Sunday 23 March 2008

Quotation From Zhuangzi

Singapore time 9.01 am 23rd March 2008

Chapter 32
Wherefore it follows that men of true virtue are unconscious of its possession. How much more then the man of Tao? This is what the ancients called escaping the vengeance of God.


The true Sage rests in that which gives rest, and not in that which does not give rest. The world rests in that which does not give rest, and not in that which does give rest.

Chuang Tzu said, "To know Tao is easy. The difficulty lies in the elimination of speech. To know Tao without speech appertains to the natural. To know Tao with speech appertains to the artificial. The men of old were natural, not artificial.

"The true Sage regards certainties as uncertainties; therefore he is never up in arms. Men in general regard uncertainties as certainties; therefore they are constantly up in arms. To accustom oneself to arms causes one to fly to arms on every provocation; and to trust to arms is to perish.

"The intelligence of the mean man does not rise beyond bribes and letters of recommendation. His mind is be-clouded with trivialities. Yet he would penetrate the mystery of Tao and of creation, and rise to participation in the ONE. The result is that he is confounded by time and space; and that trammeled by objective existences, he fails to reach apprehension of that age before anything was.

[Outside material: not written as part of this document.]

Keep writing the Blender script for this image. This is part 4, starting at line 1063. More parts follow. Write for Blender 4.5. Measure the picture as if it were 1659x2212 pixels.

"But the perfect man,--he carries his mind back to the period before the beginning. Content to rest in the oblivion of nowhere, passing away like flowing water, he is merged in the clear depths of the infinite.


"Alas! man's knowledge reaches to the hair on a hair, but not to eternal peace."


"External punishments are inflicted by metal and wood. Internal punishments are inflicted by anxiety and remorse. Fools who incur external punishment are treated with metal or wood. Those who incur internal punishment are devoured by the conflict of emotions. It is only the pure and perfect man who can succeed in avoiding both."


"To him who can penetrate the mystery of life, all things are revealed. He who can estimate wisdom at its true value, is wise. He who comprehends the Greater Destiny, becomes himself part of it. He who comprehends the Lesser Destiny, resigns himself to the inevitable."